* Start DATA PROVIDED *

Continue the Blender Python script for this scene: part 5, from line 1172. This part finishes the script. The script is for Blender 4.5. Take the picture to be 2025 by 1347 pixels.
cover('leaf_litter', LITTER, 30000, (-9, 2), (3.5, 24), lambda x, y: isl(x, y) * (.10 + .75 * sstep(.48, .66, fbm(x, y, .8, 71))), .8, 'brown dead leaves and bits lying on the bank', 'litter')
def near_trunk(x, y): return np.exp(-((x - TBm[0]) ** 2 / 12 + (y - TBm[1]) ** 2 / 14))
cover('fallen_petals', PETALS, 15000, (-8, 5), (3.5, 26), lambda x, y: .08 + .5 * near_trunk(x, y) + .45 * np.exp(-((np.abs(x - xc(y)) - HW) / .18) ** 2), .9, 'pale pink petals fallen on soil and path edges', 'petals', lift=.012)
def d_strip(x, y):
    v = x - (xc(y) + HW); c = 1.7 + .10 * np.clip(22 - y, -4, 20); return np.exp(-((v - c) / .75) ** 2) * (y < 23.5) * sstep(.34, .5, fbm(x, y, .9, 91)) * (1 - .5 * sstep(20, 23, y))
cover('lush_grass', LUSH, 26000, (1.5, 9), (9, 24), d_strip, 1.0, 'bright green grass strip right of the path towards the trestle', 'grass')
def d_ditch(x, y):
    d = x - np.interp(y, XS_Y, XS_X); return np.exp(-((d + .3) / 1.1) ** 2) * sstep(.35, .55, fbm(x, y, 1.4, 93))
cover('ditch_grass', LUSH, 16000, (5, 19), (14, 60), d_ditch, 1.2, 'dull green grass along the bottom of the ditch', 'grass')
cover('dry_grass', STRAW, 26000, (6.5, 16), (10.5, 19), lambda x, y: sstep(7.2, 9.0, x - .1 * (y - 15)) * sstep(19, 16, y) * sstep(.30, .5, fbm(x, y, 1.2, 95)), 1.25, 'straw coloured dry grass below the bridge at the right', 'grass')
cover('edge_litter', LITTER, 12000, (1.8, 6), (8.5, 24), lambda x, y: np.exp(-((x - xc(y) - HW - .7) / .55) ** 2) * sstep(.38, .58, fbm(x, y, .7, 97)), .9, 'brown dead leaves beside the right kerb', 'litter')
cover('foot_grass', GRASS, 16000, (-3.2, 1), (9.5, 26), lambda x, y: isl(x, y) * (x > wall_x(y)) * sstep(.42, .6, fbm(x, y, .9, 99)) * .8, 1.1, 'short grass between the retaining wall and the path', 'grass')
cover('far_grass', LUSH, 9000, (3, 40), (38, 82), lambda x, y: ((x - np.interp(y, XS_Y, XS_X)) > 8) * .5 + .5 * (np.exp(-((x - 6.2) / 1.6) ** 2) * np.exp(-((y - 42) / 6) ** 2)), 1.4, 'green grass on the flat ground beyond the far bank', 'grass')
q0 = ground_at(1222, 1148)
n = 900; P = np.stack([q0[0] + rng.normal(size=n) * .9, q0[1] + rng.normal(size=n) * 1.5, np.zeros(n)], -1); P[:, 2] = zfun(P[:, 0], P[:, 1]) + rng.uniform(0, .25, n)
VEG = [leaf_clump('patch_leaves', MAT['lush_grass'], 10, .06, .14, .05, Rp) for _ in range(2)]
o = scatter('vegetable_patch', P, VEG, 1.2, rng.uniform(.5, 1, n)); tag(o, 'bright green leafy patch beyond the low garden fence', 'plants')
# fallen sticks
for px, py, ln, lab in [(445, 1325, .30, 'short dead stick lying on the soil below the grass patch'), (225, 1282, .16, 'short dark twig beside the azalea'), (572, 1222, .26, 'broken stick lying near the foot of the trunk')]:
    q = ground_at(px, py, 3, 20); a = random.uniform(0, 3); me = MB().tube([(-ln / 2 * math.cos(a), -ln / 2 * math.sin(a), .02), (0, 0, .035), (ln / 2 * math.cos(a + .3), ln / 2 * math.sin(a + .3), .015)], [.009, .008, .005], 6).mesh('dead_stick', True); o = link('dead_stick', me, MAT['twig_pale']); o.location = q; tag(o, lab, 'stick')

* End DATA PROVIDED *

Repeat the data above exactly.

## OUTPUT
Continue the Blender Python script for this scene: part 5, from line 1172. This part finishes the script. The script is for Blender 4.5. Take the picture to be 2025 by 1347 pixels.
cover('leaf_litter', LITTER, 30000, (-9, 2), (3.5, 24), lambda x, y: isl(x, y) * (.10 + .75 * sstep(.48, .66, fbm(x, y, .8, 71))), .8, 'brown dead leaves and bits lying on the bank', 'litter')
def near_trunk(x, y): return np.exp(-((x - TBm[0]) ** 2 / 12 + (y - TBm[1]) ** 2 / 14))
cover('fallen_petals', PETALS, 15000, (-8, 5), (3.5, 26), lambda x, y: .08 + .5 * near_trunk(x, y) + .45 * np.exp(-((np.abs(x - xc(y)) - HW) / .18) ** 2), .9, 'pale pink petals fallen on soil and path edges', 'petals', lift=.012)
def d_strip(x, y):
    v = x - (xc(y) + HW); c = 1.7 + .10 * np.clip(22 - y, -4, 20); return np.exp(-((v - c) / .75) ** 2) * (y < 23.5) * sstep(.34, .5, fbm(x, y, .9, 91)) * (1 - .5 * sstep(20, 23, y))
cover('lush_grass', LUSH, 26000, (1.5, 9), (9, 24), d_strip, 1.0, 'bright green grass strip right of the path towards the trestle', 'grass')
def d_ditch(x, y):
    d = x - np.interp(y, XS_Y, XS_X); return np.exp(-((d + .3) / 1.1) ** 2) * sstep(.35, .55, fbm(x, y, 1.4, 93))
cover('ditch_grass', LUSH, 16000, (5, 19), (14, 60), d_ditch, 1.2, 'dull green grass along the bottom of the ditch', 'grass')
cover('dry_grass', STRAW, 26000, (6.5, 16), (10.5, 19), lambda x, y: sstep(7.2, 9.0, x - .1 * (y - 15)) * sstep(19, 16, y) * sstep(.30, .5, fbm(x, y, 1.2, 95)), 1.25, 'straw coloured dry grass below the bridge at the right', 'grass')
cover('edge_litter', LITTER, 12000, (1.8, 6), (8.5, 24), lambda x, y: np.exp(-((x - xc(y) - HW - .7) / .55) ** 2) * sstep(.38, .58, fbm(x, y, .7, 97)), .9, 'brown dead leaves beside the right kerb', 'litter')
cover('foot_grass', GRASS, 16000, (-3.2, 1), (9.5, 26), lambda x, y: isl(x, y) * (x > wall_x(y)) * sstep(.42, .6, fbm(x, y, .9, 99)) * .8, 1.1, 'short grass between the retaining wall and the path', 'grass')
cover('far_grass', LUSH, 9000, (3, 40), (38, 82), lambda x, y: ((x - np.interp(y, XS_Y, XS_X)) > 8) * .5 + .5 * (np.exp(-((x - 6.2) / 1.6) ** 2) * np.exp(-((y - 42) / 6) ** 2)), 1.4, 'green grass on the flat ground beyond the far bank', 'grass')
q0 = ground_at(1222, 1148)
n = 900; P = np.stack([q0[0] + rng.normal(size=n) * .9, q0[1] + rng.normal(size=n) * 1.5, np.zeros(n)], -1); P[:, 2] = zfun(P[:, 0], P[:, 1]) + rng.uniform(0, .25, n)
VEG = [leaf_clump('patch_leaves', MAT['lush_grass'], 10, .06, .14, .05, Rp) for _ in range(2)]
o = scatter('vegetable_patch', P, VEG, 1.2, rng.uniform(.5, 1, n)); tag(o, 'bright green leafy patch beyond the low garden fence', 'plants')
# fallen sticks
for px, py, ln, lab in [(445, 1325, .30, 'short dead stick lying on the soil below the grass patch'), (225, 1282, .16, 'short dark twig beside the azalea'), (572, 1222, .26, 'broken stick lying near the foot of the trunk')]:
    q = ground_at(px, py, 3, 20); a = random.uniform(0, 3); me = MB().tube([(-ln / 2 * math.cos(a), -ln / 2 * math.sin(a), .02), (0, 0, .035), (ln / 2 * math.cos(a + .3), ln / 2 * math.sin(a + .3), .015)], [.009, .008, .005], 6).mesh('dead_stick', True); o = link('dead_stick', me, MAT['twig_pale']); o.location = q; tag(o, lab, 'stick')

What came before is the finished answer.